As intensive talks continue in preparation for
the upcoming World Trade Organization summit in Seattle, environmental and labor
considerations have made headlines. The most difficult issue in the talks, however,
involves a seemingly arcane trade law aimed at stopping the practice of dumping -- selling
imports at less than their price in their home market or at less than their cost of
production.
A group of countries has been pressing the United States to include negotiations on its
antidumping laws on the agenda. U.S. negotiators have refused.
At first blush, it may seem the U.S. position is unreasonable; after all, shouldn't we
expect our trading partners to raise issues important to them?
Unfortunately, this simple view is simply wrong. The United States should oppose any
attempts to weaken its antidumping laws until the many trade distortions that cause
dumping are eliminated.
There are numerous critics of U.S. antidumping laws. Many foreign governments, most
notably Japan, whose companies are most often found to be dumping, and a number of
laissez-faire free traders oppose antidumping laws. Critics attack the laws as just
another example of protectionism and decry U. S. administrators of the laws as biased in
favor of domestic interests.
These critics, however, are wrong on many specifics and, more fundamentally, miss the
central purpose of antidumping laws. And, as to the fairness of the administrators, one
need only consider two statistics: First, U.S. authorities reject the majority of cases
brought by U.S. petitioners; second, less than one-half of 1 percent of U.S. imports pay
antidumping duties.
Beyond that, the focus should be the problem of dumping, not antidumping duties. The
case of the Japanese steel industry is typical. Japanese steel companies have frequently
been cited for dumping, and they were subject to new U.S. duties earlier this year.
These duties are not the result of accounting errors or poor administration. They are
imposed because much of the steel Japan exports to the United States is dumped.
Third-party pricing data indicates that Japanese domestic prices for many steel products
are as much as several hundred dollars per ton more than the export price for the same
steel.
The Japanese steel industry dumps not to provide a bargain to foreign customers, but as
a way of building market share in the world steel market. The domestic Japanese steel
market is heavily cartelized; the market shares of Japan's major steel companies have not
changed in decades, and imports are held to about 10 percent of the market.
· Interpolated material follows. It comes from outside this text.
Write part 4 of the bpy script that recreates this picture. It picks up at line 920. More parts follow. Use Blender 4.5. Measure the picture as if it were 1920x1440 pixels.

The cartel allows Japanese companies to charge high prices and build profits in the
protected home market and use them to effectively subsidize sales to the United States. In
bad economic times -- as during the recent worldwide crisis in the steel market -- Japanese
companies use this dumping strategy to effectively export unemployment to the United
States.
Unfortunately, the problem is not limited to Japanese steel. A less well- known example
involves imports of cement from Mexico, which have been subject to antidumping duties
since 1990. As in the case of Japanese steel, the Mexican cement industry is cartelized. A
a single company, CEMEX, controls almost two-thirds of the market.
Through collusion, imports are virtually excluded from the Mexican market, and Mexican
consumers are forced to pay almost twice as much as U.S. importers for the very same
cement. Again, Mexican companies use these domestic profits to finance dumping in order to
secure competitive advantages over U.S. companies.
Although they are not widely known, there are literally dozens of cases in which a
protected, subsidized, or cartelized foreign company uses its market advantages to dump in
the U.S. market. Often, this dumping causes serious injury to U.S. firms and puts U.S.
workers out of their jobs. Stories like that of the Japanese steel industry and the
Mexican cement industry are the real dumping issue, the topic that should be discussed in
trade negotiations.
In the last major round of international trade negotiations, a major new global
agreement was struck on antidumping regimes. Parts of it are still being implemented, and
it is certainly too early to judge the results. Still, countries like Japan, Korea, and
Brazil demand new negotiations.
Despite their protests, they do this not because they fear the abuse of antidumping
laws, but because they fear the proper use of antidumping laws by the United States.
The appropriate topic for trade negotiations, however, is distortions, such as trade
barriers and cartels, in their markets that make dumping possible. If those underlying
problems were addressed, antidumping duties would cease to be a problem.